God is a peace-loving God, and a peace-making God. The whole history of redemption, that climaxed in the death and resurrection of Jesus, is God’s strategy to bring about a just and lasting peace between rebellious man and himself. As Romans 5:1 says, “Therefore, since we have been justified through faith, we have peace with God through our Lord Jesus Christ,”
When the angelic choir proclaimed peace to the shepherds, they were not declaring a cease fire between truth and error. There was no summit where God and rebellious man ironed out their differences and agreed to disagree. No, the peace that the angels proclaimed was born out of the total victory of truth over error on the cross.

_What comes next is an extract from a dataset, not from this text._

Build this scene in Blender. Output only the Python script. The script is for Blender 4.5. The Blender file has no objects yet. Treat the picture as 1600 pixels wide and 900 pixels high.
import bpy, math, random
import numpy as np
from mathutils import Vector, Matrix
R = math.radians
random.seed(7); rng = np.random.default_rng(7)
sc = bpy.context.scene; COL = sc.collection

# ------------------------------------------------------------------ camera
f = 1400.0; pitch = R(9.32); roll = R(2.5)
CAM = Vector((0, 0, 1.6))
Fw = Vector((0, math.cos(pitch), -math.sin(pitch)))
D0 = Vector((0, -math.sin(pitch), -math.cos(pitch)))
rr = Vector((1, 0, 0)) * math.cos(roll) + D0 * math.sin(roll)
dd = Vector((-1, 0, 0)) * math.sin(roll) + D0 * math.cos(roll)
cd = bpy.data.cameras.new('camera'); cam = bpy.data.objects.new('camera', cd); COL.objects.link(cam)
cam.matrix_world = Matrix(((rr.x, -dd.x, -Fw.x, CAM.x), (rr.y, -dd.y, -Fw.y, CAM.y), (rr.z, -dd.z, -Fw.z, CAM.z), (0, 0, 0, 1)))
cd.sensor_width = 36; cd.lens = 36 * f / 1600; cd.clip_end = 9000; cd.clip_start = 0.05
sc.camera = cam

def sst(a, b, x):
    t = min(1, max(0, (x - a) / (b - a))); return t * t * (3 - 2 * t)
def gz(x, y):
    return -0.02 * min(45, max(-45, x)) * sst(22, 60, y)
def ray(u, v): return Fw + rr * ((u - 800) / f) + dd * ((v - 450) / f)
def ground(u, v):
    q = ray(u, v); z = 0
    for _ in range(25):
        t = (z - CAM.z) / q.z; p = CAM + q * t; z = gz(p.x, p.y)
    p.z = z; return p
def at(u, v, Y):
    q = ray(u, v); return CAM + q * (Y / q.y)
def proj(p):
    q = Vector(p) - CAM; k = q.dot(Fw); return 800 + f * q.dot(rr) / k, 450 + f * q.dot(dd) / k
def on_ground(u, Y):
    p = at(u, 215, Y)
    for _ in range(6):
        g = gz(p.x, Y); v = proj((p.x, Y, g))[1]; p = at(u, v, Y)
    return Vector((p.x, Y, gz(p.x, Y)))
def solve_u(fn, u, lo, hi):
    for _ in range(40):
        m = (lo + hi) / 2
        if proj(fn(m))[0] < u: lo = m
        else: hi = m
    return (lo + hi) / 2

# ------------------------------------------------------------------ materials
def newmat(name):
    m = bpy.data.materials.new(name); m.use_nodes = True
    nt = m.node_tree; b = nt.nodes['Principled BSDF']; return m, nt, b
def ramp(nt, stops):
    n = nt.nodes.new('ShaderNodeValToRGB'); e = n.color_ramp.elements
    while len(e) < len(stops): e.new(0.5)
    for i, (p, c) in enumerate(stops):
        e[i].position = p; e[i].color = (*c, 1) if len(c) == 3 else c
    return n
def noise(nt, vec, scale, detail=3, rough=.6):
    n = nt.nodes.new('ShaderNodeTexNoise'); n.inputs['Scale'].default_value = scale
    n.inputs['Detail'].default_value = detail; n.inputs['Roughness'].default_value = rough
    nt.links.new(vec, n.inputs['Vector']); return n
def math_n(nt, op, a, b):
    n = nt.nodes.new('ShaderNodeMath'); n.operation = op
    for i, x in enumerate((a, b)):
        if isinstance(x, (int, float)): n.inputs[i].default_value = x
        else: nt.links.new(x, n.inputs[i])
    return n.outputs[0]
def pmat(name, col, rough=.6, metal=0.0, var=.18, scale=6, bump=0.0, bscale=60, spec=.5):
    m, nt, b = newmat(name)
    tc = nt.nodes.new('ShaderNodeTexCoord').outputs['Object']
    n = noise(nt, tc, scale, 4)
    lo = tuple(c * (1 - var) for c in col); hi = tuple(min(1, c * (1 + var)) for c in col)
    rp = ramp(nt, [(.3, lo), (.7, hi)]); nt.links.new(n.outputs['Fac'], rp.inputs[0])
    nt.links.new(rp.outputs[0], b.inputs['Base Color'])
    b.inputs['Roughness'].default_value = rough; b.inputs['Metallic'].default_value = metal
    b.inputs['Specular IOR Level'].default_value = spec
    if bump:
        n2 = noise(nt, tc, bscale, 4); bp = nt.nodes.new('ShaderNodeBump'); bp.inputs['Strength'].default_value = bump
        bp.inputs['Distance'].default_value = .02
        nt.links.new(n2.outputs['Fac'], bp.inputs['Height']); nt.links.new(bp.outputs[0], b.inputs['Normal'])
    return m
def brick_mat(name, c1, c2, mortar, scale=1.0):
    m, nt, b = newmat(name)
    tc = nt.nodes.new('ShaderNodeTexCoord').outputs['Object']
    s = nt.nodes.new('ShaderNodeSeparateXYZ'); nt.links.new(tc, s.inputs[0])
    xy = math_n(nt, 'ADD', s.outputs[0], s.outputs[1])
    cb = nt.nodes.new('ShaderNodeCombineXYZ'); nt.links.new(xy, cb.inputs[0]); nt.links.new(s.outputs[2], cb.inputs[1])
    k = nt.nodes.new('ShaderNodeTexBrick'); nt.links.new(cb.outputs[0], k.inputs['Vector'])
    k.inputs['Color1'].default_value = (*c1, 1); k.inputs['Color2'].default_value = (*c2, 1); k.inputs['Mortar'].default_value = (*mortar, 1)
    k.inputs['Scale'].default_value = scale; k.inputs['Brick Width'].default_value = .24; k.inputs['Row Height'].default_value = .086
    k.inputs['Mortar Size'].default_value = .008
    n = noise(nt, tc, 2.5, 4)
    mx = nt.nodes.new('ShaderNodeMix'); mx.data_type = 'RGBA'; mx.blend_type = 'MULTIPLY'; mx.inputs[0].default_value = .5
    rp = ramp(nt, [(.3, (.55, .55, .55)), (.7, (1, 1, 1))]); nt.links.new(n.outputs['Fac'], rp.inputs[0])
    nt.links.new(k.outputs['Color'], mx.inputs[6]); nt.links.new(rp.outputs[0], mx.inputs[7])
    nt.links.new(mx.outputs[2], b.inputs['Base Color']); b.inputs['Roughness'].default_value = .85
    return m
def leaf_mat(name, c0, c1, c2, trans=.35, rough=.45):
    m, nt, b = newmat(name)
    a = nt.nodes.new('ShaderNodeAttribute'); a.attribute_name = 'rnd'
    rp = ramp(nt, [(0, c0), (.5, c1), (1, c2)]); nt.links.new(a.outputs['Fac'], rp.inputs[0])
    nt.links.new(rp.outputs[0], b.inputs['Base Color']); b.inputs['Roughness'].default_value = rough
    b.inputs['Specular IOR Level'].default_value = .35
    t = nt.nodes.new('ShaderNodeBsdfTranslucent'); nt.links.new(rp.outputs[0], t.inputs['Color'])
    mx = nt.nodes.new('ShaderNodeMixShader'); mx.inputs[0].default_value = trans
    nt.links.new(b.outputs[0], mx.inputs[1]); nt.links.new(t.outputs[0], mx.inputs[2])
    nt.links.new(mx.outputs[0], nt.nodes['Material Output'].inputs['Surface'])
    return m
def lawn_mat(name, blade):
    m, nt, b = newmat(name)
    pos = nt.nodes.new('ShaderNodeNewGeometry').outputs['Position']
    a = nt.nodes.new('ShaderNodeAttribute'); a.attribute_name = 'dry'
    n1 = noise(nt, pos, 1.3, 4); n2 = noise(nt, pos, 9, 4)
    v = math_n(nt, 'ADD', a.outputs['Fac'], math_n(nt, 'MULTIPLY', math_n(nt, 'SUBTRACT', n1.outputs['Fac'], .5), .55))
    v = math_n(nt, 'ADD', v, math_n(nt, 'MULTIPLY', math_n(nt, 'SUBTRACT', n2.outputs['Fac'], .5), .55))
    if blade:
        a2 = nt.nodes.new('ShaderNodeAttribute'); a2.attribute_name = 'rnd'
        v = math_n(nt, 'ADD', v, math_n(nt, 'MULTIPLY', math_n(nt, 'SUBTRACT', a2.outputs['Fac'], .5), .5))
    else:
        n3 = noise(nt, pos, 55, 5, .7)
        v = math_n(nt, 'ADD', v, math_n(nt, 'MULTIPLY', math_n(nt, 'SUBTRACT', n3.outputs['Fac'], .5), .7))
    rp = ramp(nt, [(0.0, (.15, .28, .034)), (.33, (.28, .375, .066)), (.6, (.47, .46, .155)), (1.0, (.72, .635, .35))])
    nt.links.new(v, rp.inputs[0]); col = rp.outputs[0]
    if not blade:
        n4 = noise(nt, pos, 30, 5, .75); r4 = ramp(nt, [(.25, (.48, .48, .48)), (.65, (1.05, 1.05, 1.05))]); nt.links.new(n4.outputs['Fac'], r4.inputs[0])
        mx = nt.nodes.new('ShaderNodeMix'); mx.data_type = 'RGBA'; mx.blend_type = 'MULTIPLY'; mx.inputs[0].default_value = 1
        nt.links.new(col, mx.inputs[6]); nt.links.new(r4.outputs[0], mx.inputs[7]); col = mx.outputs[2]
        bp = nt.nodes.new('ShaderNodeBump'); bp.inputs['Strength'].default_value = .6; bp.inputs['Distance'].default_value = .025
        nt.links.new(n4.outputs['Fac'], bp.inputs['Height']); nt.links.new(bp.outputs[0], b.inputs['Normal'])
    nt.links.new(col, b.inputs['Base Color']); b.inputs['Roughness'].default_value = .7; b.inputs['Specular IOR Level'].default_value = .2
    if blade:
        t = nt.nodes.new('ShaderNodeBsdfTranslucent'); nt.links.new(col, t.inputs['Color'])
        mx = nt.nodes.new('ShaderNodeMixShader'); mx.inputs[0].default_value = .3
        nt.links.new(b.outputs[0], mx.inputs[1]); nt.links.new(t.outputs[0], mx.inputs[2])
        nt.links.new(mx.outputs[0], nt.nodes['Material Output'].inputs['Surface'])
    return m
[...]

And so we need to see, as a foundational starting point, that peace with God comes first through surrender not a cease fire. The only way to be at peace with God is to surrender to Him. Paul writes in 2 Corinthians 2:14, But thanks be to God, who in Christ always leads us in triumphal procession, In the first century Roman world a triumphal procession was a Roman military parade in which the defeated, one-time enemies of Rome were paraded through the streets in chains as a trophy of the conquering power of Rome. So, when Paul says that Christ always lead us in triumphal procession, he is saying that he regarded himself as a trophy of God’s victorious, conquering power in Christ. He is celebrating the fact that he had been conquered and made to surrender. Paul was, amazingly, celebrating his defeat!!!
Paul understood himself as few men do. C. S. Lewis once said, “Fallen man is not simply an imperfect creature who needs improvement: He is a rebel who must lay down his arms.” Paul had been a rebel, and the gracious, merciful thing that God did for Him was to defeat Him in his rebellion. He was conquered and captured by the love of Jesus.